[PROBLEM DETAILS]
Transcribe the lines from the start of the data below through the line with "rnd = random.Random(7)", word for word and nothing more.

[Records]
********************

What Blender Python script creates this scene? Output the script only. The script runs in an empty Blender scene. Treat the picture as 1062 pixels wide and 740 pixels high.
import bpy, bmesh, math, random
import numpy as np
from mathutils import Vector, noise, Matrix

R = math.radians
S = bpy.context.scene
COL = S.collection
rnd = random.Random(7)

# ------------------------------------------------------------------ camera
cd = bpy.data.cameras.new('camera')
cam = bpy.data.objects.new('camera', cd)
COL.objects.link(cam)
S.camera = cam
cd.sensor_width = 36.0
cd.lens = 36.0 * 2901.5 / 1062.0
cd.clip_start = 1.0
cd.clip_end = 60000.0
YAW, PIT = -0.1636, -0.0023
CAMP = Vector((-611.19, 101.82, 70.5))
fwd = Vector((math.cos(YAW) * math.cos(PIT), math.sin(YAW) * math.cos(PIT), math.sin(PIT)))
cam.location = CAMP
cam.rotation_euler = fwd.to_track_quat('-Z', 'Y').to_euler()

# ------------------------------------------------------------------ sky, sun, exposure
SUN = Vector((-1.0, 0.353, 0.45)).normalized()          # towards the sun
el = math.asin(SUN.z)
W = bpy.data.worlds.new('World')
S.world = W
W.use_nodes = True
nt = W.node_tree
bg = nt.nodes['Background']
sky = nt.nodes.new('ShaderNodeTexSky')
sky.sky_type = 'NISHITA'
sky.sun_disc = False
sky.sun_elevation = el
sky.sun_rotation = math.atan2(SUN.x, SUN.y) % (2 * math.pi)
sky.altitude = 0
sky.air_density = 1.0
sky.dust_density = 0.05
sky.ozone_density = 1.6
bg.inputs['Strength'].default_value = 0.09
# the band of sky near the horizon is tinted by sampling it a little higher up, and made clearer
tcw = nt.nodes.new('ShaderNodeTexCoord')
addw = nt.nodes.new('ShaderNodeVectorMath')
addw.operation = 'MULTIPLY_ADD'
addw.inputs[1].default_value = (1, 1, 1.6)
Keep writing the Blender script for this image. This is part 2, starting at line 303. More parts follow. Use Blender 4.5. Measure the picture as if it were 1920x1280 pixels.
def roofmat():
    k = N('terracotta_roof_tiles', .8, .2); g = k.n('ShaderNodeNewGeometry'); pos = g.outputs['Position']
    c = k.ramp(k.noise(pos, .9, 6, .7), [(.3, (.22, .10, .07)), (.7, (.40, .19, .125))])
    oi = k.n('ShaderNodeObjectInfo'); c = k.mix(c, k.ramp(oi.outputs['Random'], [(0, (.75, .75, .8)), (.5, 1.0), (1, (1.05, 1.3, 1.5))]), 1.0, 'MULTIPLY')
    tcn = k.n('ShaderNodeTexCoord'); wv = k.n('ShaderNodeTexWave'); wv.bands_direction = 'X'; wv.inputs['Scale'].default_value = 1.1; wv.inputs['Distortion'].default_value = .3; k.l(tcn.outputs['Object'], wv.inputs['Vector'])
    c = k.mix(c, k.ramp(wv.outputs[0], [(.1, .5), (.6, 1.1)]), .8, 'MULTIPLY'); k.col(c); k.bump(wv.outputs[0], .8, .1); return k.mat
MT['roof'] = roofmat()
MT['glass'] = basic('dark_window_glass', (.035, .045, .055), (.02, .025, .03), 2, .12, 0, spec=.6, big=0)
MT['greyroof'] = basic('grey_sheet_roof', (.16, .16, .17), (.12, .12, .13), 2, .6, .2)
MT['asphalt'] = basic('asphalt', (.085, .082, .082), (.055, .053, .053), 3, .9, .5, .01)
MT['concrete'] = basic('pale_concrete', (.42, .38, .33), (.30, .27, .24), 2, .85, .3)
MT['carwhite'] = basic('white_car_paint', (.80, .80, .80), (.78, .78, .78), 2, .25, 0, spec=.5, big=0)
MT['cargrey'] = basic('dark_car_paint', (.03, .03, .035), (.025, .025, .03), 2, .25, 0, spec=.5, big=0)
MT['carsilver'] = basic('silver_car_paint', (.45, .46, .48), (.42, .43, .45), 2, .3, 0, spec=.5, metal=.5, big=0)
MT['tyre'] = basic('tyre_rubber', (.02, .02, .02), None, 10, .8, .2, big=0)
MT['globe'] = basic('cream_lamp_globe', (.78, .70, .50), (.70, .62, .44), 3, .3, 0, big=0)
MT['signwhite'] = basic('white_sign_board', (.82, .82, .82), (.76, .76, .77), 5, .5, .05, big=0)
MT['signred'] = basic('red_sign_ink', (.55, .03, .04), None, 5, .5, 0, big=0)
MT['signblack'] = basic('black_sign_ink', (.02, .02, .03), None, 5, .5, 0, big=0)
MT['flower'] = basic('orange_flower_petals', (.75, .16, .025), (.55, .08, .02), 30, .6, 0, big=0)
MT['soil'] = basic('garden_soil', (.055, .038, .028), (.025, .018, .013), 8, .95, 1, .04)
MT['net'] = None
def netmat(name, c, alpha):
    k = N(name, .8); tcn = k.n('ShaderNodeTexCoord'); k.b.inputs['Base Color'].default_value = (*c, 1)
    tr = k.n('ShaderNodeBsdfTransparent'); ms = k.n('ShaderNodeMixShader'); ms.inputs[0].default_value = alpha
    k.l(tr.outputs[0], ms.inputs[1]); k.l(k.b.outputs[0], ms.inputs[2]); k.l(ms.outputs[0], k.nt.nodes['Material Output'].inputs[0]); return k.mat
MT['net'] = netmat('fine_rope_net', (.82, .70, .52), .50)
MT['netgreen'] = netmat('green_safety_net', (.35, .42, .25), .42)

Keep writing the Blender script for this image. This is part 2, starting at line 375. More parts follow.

********************

[TASK ANSWER]
What Blender Python script creates this scene? Output the script only. The script runs in an empty Blender scene. Treat the picture as 1062 pixels wide and 740 pixels high.
import bpy, bmesh, math, random
import numpy as np
from mathutils import Vector, noise, Matrix

R = math.radians
S = bpy.context.scene
COL = S.collection
rnd = random.Random(7)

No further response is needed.